■ **Provided material**:
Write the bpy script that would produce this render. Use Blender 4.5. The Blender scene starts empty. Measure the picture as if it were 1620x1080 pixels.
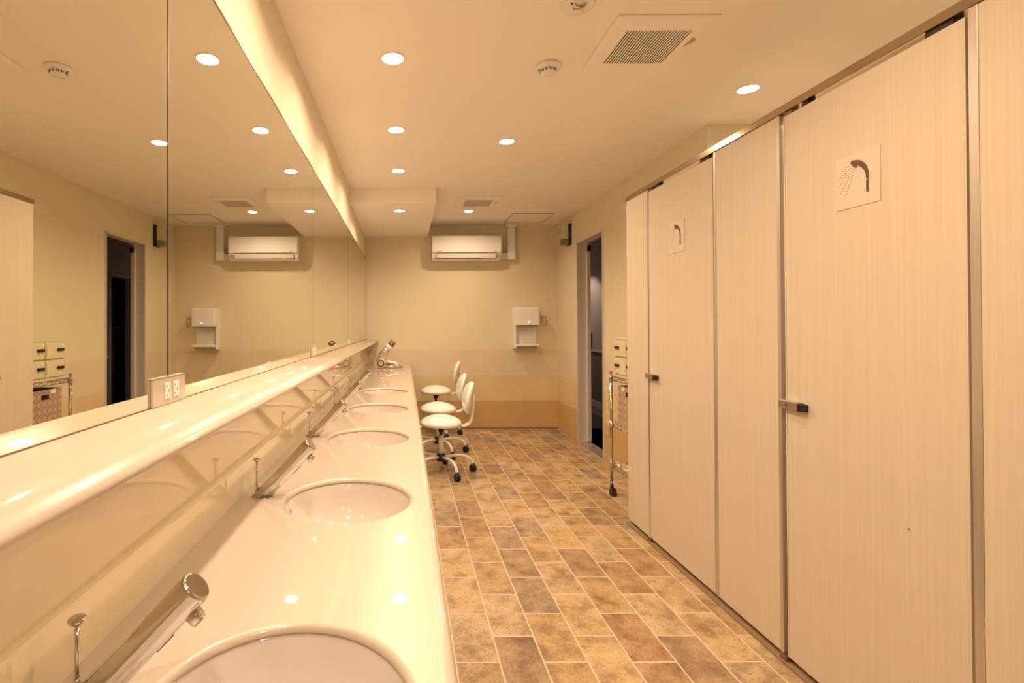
import bpy, math
from mathutils import Vector, Matrix
PI = math.pi
S = bpy.context.scene
C = S.collection

# ------------------------------------------------------------------ camera, world, exposure
EYE = 1.26
cam_d = bpy.data.cameras.new('camera'); cam = bpy.data.objects.new('camera', cam_d); C.objects.link(cam)
cam_d.sensor_fit = 'HORIZONTAL'; cam_d.sensor_width = 36.0
cam_d.lens = 36.0 * 800 / 1620
cam_d.shift_x = 168 / 1620
cam_d.shift_y = -29.8 / 1620
cam_d.clip_start = .02
cam.matrix_world = (Matrix.Translation((0, 0, EYE)) @ Matrix.Rotation(PI / 2 + .0072, 4, 'X')
                    @ Matrix.Rotation(-.0035, 4, 'Z'))
S.camera = cam
w = bpy.data.worlds.new('world'); S.world = w; w.use_nodes = True
w.node_tree.nodes['Background'].inputs[0].default_value = (1, .8, .6, 1)
w.node_tree.nodes['Background'].inputs[1].default_value = 0.02
vs = S.view_settings
vs.view_transform = 'Standard'; vs.look = 'None'; vs.gamma = 1; vs.use_curve_mapping = False
vs.exposure = 0.0
LAMP = (1.0, .735, .48)
LAMP_W = 9.2

# ------------------------------------------------------------------ materials
def mat(name, col, rough=.5, metal=0, coat=0, spec=.5, emit=None, es=0, coat_rough=.03):
    m = bpy.data.materials.new(name); m.use_nodes = True
    b = m.node_tree.nodes['Principled BSDF']
    b.inputs['Base Color'].default_value = (*col, 1)
    b.inputs['Roughness'].default_value = rough
    b.inputs['Metallic'].default_value = metal
    b.inputs['Coat Weight'].default_value = coat
    b.inputs['Coat Roughness'].default_value = coat_rough
    b.inputs['Specular IOR Level'].default_value = spec
    if emit:
        b.inputs['Emission Color'].default_value = (*emit, 1)
        b.inputs['Emission Strength'].default_value = es
    return m
def nt(m):
    t = m.node_tree
    return t, t.nodes, t.links, t.nodes['Principled BSDF']
def wpos(N):
    return N.new('ShaderNodeNewGeometry').outputs['Position']
def mathn(N, L, op, a, b=None, c=None):
    n = N.new('ShaderNodeMath'); n.operation = op
    for i, v in enumerate((a, b, c)):
        if v is None: continue
        if isinstance(v, (int, float)): n.inputs[i].default_value = v
        else: L.new(v, n.inputs[i])
    return n.outputs[0]
def mottled(m, c1, c2, scale=6, stretch=(1, 1, 1), bump=0, object_space=False, lo=.35, hi=.65):
    t, N, L, b = nt(m)
    mp = N.new('ShaderNodeMapping'); mp.inputs['Scale'].default_value = stretch
    if object_space:
        L.new(N.new('ShaderNodeTexCoord').outputs['Object'], mp.inputs['Vector'])
    else:
        L.new(wpos(N), mp.inputs['Vector'])
    no = N.new('ShaderNodeTexNoise'); no.inputs['Scale'].default_value = scale; no.inputs['Detail'].default_value = 5
    L.new(mp.outputs[0], no.inputs['Vector'])
    r = N.new('ShaderNodeValToRGB'); r.color_ramp.elements[0].position = lo; r.color_ramp.elements[1].position = hi
    r.color_ramp.elements[0].color = (*c1, 1); r.color_ramp.elements[1].color = (*c2, 1)
    L.new(no.outputs['Fac'], r.inputs[0]); L.new(r.outputs[0], b.inputs['Base Color'])
    if bump:
        bp = N.new('ShaderNodeBump'); bp.inputs['Strength'].default_value = bump; bp.inputs['Distance'].default_value = .002
        L.new(no.outputs['Fac'], bp.inputs['Height']); L.new(bp.outputs[0], b.inputs['Normal'])
    return m

M = {}
M['counter'] = mottled(mat('cream solid surface', (.57, .495, .425), .3, coat=.8, coat_rough=.025), (.56, .488, .42), (.58, .502, .43), 3)
M['splash'] = mottled(mat('gloss cream laminate', (.8, .69, .48), .06, coat=.8), (.80, .69, .48), (.82, .71, .5), 2)
M['ceramic'] = mottled(mat('white ceramic', (.66, .6, .57), .08, coat=.6), (.65, .59, .56), (.67, .61, .58), 3)
M['chrome'] = mat('chrome', (.64, .62, .59), .07, 1)
M['steel'] = mat('brushed steel', (.62, .6, .56), .3, 1)
M['alu'] = mottled(mat('anodised aluminium', (.6, .55, .47), .38, .75), (.62, .57, .5), (.68, .62, .55), 5, (20, 20, .5))
M['dark'] = mat('dark gap', (.03, .02, .014), .6)
M['bronze'] = mat('dark bronze channel', (.25, .17, .1), .35, .7)
M['black'] = mat('black plastic', (.018, .016, .016), .4)
M['mirror'] = mat('mirror silver', (.84, .83, .74), .0, 1)
M['white'] = mat('white plastic', (.86, .85, .82), .3)
M['whitegloss'] = mat('gloss white plastic', (.88, .87, .85), .12, coat=.5)
M['vinyl'] = mottled(mat('white vinyl', (.9, .88, .83), .3, coat=.2), (.89, .87, .82), (.91, .89, .85), 9)
M['enamel'] = mat('white enamel tube', (.88, .85, .78), .25, coat=.3)
M['lens'] = mat('lamp lens', (1, 1, 1), .5, emit=(1, .87, .7), es=22)
M['ceil'] = mottled(mat('ceiling paint', (.93, .88, .81), .85, spec=.2), (.92, .87, .8), (.94, .89, .82), 2)
M['sign'] = mat('sign plastic', (.70, .59, .50), .3)
M['ink'] = mat('brown print', (.12, .06, .04), .5)
M['grey'] = mat('grey print', (.46, .39, .32), .6)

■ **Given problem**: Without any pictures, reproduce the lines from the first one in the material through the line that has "C = S.collection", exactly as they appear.

■ **Solution**:
Write the bpy script that would produce this render. Use Blender 4.5. The Blender scene starts empty. Measure the picture as if it were 1620x1080 pixels.
import bpy, math
from mathutils import Vector, Matrix
PI = math.pi
S = bpy.context.scene
C = S.collection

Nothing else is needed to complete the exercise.